Here at Right Angles we’ve found occasion to remark on the Left’s strange, self-defeating animus against Wal-Mart (except, of course, when one wants buy, say, a PS3 and can send someone else in his stead). I encountered this Atlantic story from my friend Abby Alger’s Twitter feed, in which she wrote, quite accurately, “Atlantic writer discovers Walmart better than Whole Foods, tries to remain calm, snobby.” An illustrative paragraph:

… I had trouble believing I was in a Walmart. The very reasonable-looking produce, most of it loose and nicely organized, was in black plastic bins (as in British supermarkets, where the look is common; the idea is to make the colors pop). The first thing I saw, McIntosh apples, came from the same local orchard whose apples I’d just seen in the same bags at Whole Foods. The bunched beets were from Muranaka Farm, whose beets I often buy at other markets—but these looked much fresher. The service people I could find (it wasn’t hard) were unfailingly enthusiastic, though I did wonder whether they got let out at night.

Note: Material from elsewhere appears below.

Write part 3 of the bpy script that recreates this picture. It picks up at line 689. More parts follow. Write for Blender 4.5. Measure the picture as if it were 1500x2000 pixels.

The author proceeds to purchase the same amounts of “environmentally correct” food at Wal-Mart ($126.02) and Whole Foods ($175.04), and have chefs prepare them and serve them at a taste testing to “16 critics, bloggers, and general food lovers.” The results are worth the read, and explain my poorly punning allusion in the headline to the movie Bottle Shock. In sum:

As I had been in my own kitchen, the tasters were surprised when the results were unblinded at the end of the meal and they learned that in a number of instances they had adamantly preferred Walmart produce. And they weren’t entirely happy.